- Data provided
=-=-=
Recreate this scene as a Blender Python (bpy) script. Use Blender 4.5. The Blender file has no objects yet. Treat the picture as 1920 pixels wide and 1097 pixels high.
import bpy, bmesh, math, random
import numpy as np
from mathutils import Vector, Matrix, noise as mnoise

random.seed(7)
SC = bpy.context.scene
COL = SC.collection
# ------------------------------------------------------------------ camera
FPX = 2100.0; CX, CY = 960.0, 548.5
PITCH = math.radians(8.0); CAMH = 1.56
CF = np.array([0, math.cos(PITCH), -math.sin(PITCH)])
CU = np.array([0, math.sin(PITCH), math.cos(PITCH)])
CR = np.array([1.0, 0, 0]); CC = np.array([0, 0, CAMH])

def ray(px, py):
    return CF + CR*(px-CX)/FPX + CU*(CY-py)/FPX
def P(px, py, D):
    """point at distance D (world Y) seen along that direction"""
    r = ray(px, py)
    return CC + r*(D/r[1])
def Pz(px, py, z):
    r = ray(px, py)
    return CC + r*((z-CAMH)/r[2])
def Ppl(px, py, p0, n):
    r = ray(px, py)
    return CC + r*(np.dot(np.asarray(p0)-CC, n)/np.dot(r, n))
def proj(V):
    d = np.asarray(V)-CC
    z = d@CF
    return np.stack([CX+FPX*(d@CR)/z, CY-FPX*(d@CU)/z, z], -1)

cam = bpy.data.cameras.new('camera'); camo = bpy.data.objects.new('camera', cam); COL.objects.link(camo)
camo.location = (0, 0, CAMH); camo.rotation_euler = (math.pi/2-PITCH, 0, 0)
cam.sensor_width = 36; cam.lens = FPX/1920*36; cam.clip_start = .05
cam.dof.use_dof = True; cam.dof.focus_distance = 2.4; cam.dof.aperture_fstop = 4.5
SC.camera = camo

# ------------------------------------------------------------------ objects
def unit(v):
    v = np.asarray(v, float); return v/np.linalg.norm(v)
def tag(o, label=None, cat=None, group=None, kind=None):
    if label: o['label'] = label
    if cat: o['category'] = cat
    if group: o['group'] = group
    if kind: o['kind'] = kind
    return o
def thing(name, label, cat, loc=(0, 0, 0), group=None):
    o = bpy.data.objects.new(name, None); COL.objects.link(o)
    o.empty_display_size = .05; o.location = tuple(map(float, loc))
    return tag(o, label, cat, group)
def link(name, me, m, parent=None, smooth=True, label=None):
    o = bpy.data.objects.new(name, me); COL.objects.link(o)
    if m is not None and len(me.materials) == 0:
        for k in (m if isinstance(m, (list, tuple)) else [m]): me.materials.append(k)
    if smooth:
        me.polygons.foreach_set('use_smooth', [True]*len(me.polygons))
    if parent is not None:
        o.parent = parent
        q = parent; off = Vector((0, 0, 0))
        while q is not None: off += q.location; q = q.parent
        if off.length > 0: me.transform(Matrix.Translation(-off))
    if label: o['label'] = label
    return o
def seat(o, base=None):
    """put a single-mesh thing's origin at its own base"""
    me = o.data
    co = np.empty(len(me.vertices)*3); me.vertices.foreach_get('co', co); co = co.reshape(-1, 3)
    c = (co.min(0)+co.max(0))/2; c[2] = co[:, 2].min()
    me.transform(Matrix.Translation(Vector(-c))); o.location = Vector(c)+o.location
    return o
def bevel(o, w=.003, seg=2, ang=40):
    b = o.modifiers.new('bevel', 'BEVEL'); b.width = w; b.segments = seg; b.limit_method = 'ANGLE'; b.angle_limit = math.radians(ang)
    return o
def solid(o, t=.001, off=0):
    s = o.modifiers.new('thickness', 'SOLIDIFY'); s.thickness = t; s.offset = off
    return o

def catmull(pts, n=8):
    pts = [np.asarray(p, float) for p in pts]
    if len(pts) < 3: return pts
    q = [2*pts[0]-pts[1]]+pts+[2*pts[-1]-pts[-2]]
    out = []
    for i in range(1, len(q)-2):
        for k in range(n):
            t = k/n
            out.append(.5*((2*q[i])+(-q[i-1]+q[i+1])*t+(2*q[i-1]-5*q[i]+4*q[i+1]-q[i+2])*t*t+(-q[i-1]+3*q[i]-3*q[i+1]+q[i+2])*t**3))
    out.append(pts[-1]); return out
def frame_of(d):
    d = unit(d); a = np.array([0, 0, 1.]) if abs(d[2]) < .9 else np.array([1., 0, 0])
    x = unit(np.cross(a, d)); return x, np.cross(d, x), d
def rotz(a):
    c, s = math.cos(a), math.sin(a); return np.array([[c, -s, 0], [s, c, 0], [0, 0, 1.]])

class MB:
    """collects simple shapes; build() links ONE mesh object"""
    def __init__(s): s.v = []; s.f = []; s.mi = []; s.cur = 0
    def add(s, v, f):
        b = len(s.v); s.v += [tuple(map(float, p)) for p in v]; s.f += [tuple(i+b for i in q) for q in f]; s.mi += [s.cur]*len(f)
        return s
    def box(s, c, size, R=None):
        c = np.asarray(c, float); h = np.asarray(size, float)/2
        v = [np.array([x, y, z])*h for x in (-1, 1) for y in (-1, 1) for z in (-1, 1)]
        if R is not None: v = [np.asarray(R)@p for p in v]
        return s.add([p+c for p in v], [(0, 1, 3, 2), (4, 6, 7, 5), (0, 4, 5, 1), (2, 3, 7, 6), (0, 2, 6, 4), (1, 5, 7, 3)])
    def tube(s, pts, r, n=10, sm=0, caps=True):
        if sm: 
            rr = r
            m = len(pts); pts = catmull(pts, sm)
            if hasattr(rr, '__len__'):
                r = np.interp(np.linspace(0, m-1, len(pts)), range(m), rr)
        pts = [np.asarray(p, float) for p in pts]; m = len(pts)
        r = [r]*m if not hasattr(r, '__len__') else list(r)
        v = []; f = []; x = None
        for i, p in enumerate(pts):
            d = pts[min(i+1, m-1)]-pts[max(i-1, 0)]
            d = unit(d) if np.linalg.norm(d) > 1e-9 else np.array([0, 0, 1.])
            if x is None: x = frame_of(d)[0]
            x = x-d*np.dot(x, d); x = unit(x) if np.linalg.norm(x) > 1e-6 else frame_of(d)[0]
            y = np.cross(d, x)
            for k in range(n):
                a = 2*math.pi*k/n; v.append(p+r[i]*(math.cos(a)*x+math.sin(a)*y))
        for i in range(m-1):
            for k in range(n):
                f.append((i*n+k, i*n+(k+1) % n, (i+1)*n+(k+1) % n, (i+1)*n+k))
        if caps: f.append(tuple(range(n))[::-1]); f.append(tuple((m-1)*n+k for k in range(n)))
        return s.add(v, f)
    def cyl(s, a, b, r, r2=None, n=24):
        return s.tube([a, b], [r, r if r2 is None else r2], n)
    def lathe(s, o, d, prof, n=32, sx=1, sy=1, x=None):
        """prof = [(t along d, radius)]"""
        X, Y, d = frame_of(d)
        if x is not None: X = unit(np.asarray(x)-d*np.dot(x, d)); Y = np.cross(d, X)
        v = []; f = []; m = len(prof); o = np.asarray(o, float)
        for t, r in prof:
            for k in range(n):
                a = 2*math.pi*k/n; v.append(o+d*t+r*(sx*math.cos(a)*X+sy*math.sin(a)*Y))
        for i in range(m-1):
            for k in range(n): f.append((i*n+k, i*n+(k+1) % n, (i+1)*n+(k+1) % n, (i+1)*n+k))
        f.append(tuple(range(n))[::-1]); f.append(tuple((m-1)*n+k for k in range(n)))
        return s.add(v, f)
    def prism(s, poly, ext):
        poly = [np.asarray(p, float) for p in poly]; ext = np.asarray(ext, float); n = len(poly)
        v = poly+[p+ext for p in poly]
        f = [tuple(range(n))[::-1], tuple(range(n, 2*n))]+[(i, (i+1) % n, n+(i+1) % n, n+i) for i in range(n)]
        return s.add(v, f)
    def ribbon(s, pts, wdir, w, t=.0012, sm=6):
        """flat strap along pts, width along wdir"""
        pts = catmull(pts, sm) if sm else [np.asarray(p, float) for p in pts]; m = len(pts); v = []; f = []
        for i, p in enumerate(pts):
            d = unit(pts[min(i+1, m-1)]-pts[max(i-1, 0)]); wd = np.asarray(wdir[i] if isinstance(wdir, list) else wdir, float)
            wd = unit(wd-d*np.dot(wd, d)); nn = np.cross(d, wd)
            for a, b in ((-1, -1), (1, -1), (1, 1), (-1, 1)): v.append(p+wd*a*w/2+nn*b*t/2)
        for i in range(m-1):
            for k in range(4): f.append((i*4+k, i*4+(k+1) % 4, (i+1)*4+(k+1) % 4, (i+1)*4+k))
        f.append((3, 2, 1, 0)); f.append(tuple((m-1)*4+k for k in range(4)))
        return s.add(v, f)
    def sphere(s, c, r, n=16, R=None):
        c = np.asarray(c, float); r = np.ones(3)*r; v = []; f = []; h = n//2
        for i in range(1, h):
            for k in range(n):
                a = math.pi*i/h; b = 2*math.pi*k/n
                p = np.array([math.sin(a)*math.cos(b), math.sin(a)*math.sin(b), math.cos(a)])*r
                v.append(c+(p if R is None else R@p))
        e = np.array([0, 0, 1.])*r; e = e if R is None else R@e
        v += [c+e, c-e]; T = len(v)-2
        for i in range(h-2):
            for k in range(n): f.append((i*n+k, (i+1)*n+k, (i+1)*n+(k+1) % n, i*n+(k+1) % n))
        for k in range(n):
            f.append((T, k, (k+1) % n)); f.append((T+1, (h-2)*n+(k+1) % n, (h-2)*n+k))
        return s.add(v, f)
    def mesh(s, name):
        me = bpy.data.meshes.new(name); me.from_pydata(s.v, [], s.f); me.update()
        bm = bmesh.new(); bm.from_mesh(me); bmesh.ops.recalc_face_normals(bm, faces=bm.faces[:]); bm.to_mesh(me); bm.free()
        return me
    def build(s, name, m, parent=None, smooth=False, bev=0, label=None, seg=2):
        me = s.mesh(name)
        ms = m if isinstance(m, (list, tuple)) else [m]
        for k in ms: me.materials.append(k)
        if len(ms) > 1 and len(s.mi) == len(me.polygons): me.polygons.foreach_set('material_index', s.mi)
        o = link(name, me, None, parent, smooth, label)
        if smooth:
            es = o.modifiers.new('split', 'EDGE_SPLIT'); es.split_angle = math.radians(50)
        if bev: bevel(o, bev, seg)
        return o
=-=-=
- What the task requires
From the first line of the listing above to the line with "from mathutils import", please transcribe each line exactly, both ends included, and nothing beyond that.

- Solution to this task
Recreate this scene as a Blender Python (bpy) script. Use Blender 4.5. The Blender file has no objects yet. Treat the picture as 1920 pixels wide and 1097 pixels high.
import bpy, bmesh, math, random
import numpy as np
from mathutils import Vector, Matrix, noise as mnoise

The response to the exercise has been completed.